Fuoco intellettuale
Elias Canetti nasce il 25 luglio 1905 a
Ruscuk, in Bulgaria, da una famiglia sefardita che parla lo spagnolo del XV
secolo. Dopo la morte del padre, insieme ai due fratelli, segue la madre in
diverse città d'Europa: Zurigo, Francoforte, Vienna.
Nel 1938, dopo l'Anschluss, emigra a
Londra rimanendovi fino al 1971 quando decide di tornare a vivere a Zurigo, il
"paradiso perduto" della sua adolescenza, in cui morirà il 14 agosto
1994.
Durante la giovinezza, le relazioni e i
viaggi contribuiscono a formare il suo pensiero, ad affinare il suo spirito, ad
aprirlo al mondo, come pure a fargli prendere coscienza del ruolo del sapere in
quanto motore della libertà.
Nel 1931, due anni prima dell'avvento al
potere di Adolf Hitler, fa il suo ingresso nella scena letteraria con lo
sbalorditivo "Autodafè", il suo primo e unico romanzo, percorso da
venature malinconiche e capace di esplorare a fondo gli abissi della
solitudine, tema centrale del libro. Il protagonista è un intellettuale che
viene metaforicamente divorato dal rogo dei suoi centomila volumi, inevitabile
nemesi del mondo delle idee nei confronti del reale, punizione per l'uomo che
sceglie di essere "tutto testa e niente corpo": l'intellettuale
appunto.
Ma il fuoco del romanzo è anche una
chiara, preoccupata quanto visionaria anticipazione allegorica del
totalitarismo, premonizione dell'autodistruzione della ragione occidentale.

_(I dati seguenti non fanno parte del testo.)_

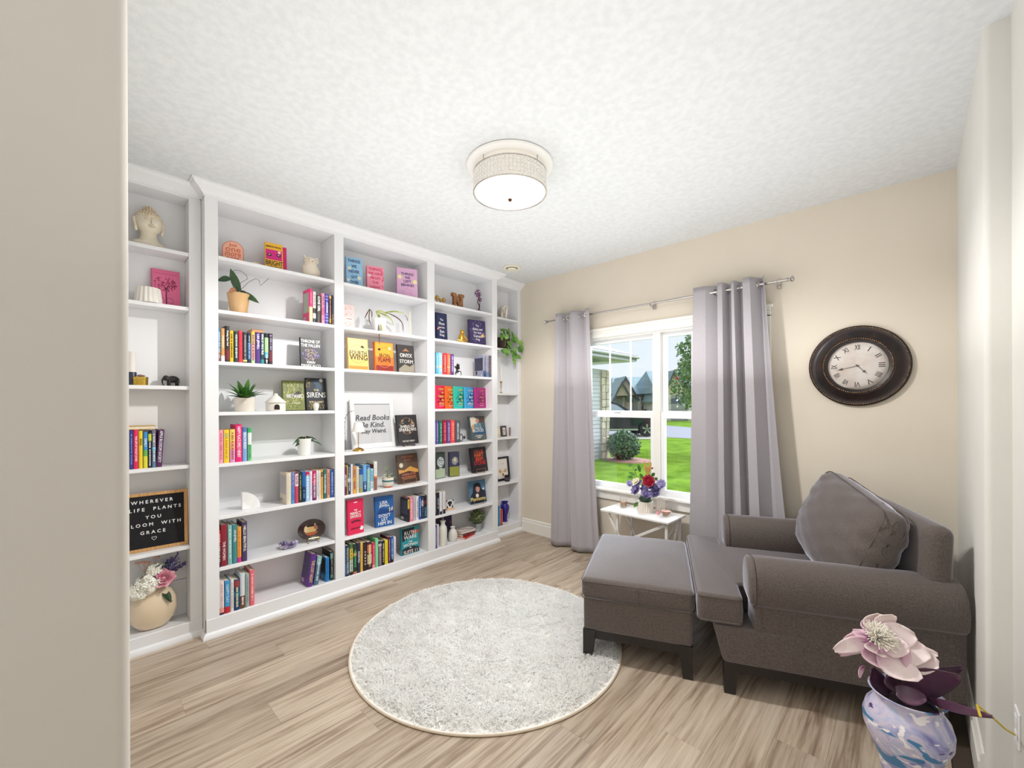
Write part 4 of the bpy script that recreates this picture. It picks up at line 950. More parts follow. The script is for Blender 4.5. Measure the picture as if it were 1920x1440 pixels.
def spine_row(items, zs, xs, where, group, yb, wdef=.135):
    "items: (pxL, pxR, py_top, colour, desc, [title, title colour], [bands], extra)"
    n = len(items)
    for i, it in enumerate(items):
        a, b, top, col, desc = it[:5]; ex = it[5] if len(it) > 5 else {}
        ymid = (top + yb) / 2; dx = ex.get('dx', 0.); X = xs + dx
        y0, y1 = U(a, ymid, 'x', X)[1], U(b, ymid, 'x', X)[1]; h = float(U((a + b) / 2, top, 'x', X)[2]) - zs
        for ba, bb in bays + [(-3.37, -2.981), (-.372, -.049)]:
            if ba - .06 < (y0 + y1) / 2 < bb + .06: y0, y1 = max(y0, ba + .0005), min(y1, bb - .0005)
        th = max(.006, y1 - y0 - .0012)
        t = thing('book', f"{desc}, {ORD[i]} from left {where}", 'book', (X, (y0 + y1) / 2, zs + .0004), group=group)
        lean = ex.get('lean', 0)
        if lean: t.rotation_euler = (R(-lean), 0, 0); t.location.z += math.sin(R(lean)) * th / 2 * 1.0; t.location.y += ex.get('dy', 0.)
        cv = book_mesh(t, ex.get('w', wdef) , h, th, col, ex.get('bands', ()))
        tt = ex.get('t'); tc_ = ex.get('tc', (235, 232, 228))
        if tt: spine_text(cv, h, th, tt, tc_, *ex.get('tz', (.1, .93)), hf=ex.get('hf', .55))
        else: spine_marks(cv, h, th, tc_, random.Random(i * 7 + int(a)), *ex.get('tz', (.14, .9)))
        if ex.get('back'):     # panel of print and barcode on the back cover (-Y side)
            g = G(); w_ = ex.get('w', wdef); g.box(-w_ + .01, -th / 2 - .0004, h * .3, -.012, -th / 2 - .0002, h * .9); g.build('back_print', shade_m(ex['back']), cv)
            g = G(); g.box(-w_ + .012, -th / 2 - .0006, h * .06, -w_ + .05, -th / 2 - .0004, h * .17); g.build('barcode_box', shade_m((228, 224, 220)), cv)
            g = G()
            for q in range(7): g.box(-w_ + .016 + q * .0045, -th / 2 - .0008, h * .075, -w_ + .018 + q * .0045, -th / 2 - .0006, h * .155)
            g.build('barcode', shade_m((60, 56, 60)), cv)
def face_book(px, zs, xf, col, label, lines, group=None, yaw=0., lean=9., th=.028, decor=(), spine=None, name='book', pages=True, dz=0.):
    "px = (left, right, top, bottom) in the photograph, on the plane x = xf; lines: (text, u, v, height, maxwidth, colour)"
    Lx, Rx, T, B = px; ym = (T + B) / 2; yr_ = R(yaw); yA = float(U(Lx, ym, 'x', xf - .01)[1]); yB = float(U(Lx, ym, 'x', xf - .01 - th * math.cos(yr_))[1]) + th * math.sin(yr_); y0 = max(yA, yB)
    dR = ray(Rx, ym); ex, ey = -math.sin(yr_), math.cos(yr_)       # where the fore-edge meets the line of sight
    w = ((C[0] - (xf - .01)) * dR[1] - (C[1] - y0) * dR[0]) / (ex * dR[1] - ey * dR[0])
    h = (float(U((Lx + Rx) / 2, T, 'x', xf - .03)[2]) - zs - dz) / math.cos(R(lean)); w = float(w)
    m = Matrix.Translation((xf, y0, zs + dz + .0006 + th * math.sin(R(lean)))) @ Matrix.Rotation(R(yaw), 4, 'Z') @ Matrix.Rotation(R(-lean), 4, 'Y') @ Matrix.Rotation(R(-90), 4, 'Z') @ Matrix.Translation((0, -th / 2, 0))
    t = thing(name, label, name if name != 'book' else 'book', mat=m, group=group)
    cv = book_mesh(t, w, h, th, col)
    yy = th / 2
    for k, dd in enumerate(decor):
        kind, c = dd[0], dd[1]; g = G(); e = yy + .0002 + k * .00012
        if kind == 'rect': _, _, u0, v0, u1, v1 = dd; g.box(-w * u1, yy, h * v0, -w * u0, e, h * v1)
        elif kind == 'disc':
            _, _, u, v, r_ = dd[:5]; asp = dd[5] if len(dd) > 5 else 1; n = 24; g.prism([(-w * u + w * r_ * math.cos(2 * PI * i / n), h * v + w * r_ * asp * math.sin(2 * PI * i / n)) for i in range(n)], yy, e, 'y')
        elif kind == 'ring':
            _, _, u, v, r_ = dd[:5]; n = 36; g.tube([(-w * u + w * r_ * math.cos(2 * PI * i / n), e, h * v + w * r_ * math.sin(2 * PI * i / n)) for i in range(n)], .0008, 4, closed=True)
        elif kind == 'poly': g.prism([(-w * a, h * b) for a, b in dd[2]], yy, e, 'y')
        elif kind == 'sprig':
            rd = random.Random(k + 5); 
            for i in range(dd[6]):
                a = rd.random() * 2 * PI; r_ = rd.random() ** .5; u = dd[2] + dd[4] * r_ * math.cos(a); v = dd[3] + dd[5] * r_ * math.sin(a); s_ = w * dd[7] * rd.uniform(.5, 1.2); b = rd.random() * PI
                g.prism([(-w * u + s_ * math.cos(b + q * PI / 2) * (1 if q % 2 == 0 else .45), h * v + s_ * math.sin(b + q * PI / 2) * (1 if q % 2 == 0 else .45)) for q in range(4)], yy, e + .00005, 'y')
        o = g.build('cover_art', shade_m(c), cv)
    for (s_, u, v, hh, mw, c) in lines:
        g = G(); put_text(g, s_, (-w * u, yy + .0013, h * v), (-1, 0, 0), (0, 0, 1), w * mw, h * hh, bold=.0005); g.build('title', shade_m(c), cv)
    if spine: g = G(); put_text(g, spine[0], (.0012, 0, h * .5), (0, 0, -1), (0, 1, 0), h * .8, th * .5); g.build('spine_title', shade_m(spine[1]), cv)
    return t, w, h
XL_ = dp - .018   # spine plane in the narrow cases
Wt = (238, 236, 232); Bk = (28, 28, 32)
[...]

Sul piano espressivo, invece, non esiste
migliore illustrazione di quella "lingua salvata" rappresentata dal
tedesco, lingua che sua madre gli aveva insegnato per amore della Vienna
imperiale, e che per loro rappresentava il centro della cultura europea e che
Canetti cercherà di rivitalizzare alla luce dello "sfiguramento"
della stessa che a suo dire è stato operato col tempo.
Di notevole spessore è anche "Massa
e potere" (1960), saggio sulla psicologia del controllo sociale, in questo
assai affine, pur nei trentacinque anni di differenza, ad alcune tematiche di
"Autodafé".
Di rilievo è poi la straordinaria
autobiografia, uno dei documenti più intensi del Novecento che, divisa in più
volumi ("La lingua salvata", "Il frutto del fuoco" e
"Il gioco degli occhi") e uscita fra il 1977 e il 1985 lo consacrano
definitivamente come una delle voci più alte della letteratura di ogni tempo.
I giurati di Stoccolma se ne accorgono e
nel 1981 gli assegnano il più che meritato premio Nobel per la letteratura.
Ricevendo il premio, nel discorso di
ringraziamento, egli indica come suo "territorio" l'Europa di quattro
scrittori di lingua tedesca vissuti nell'Austria di un tempo: Karl Kraus, Franz Kafka, Robert Musil e Hermann Broch, di cui riconosce l'ampio debito,
così come nei confronti di tutta la tradizione viennese. Inoltre confesserà
apertamente che la passione per la lettura, il gusto per le tragedie
greche e i grandi autori della
letteratura europea ebbero un'influenza determinante sulla sua opera.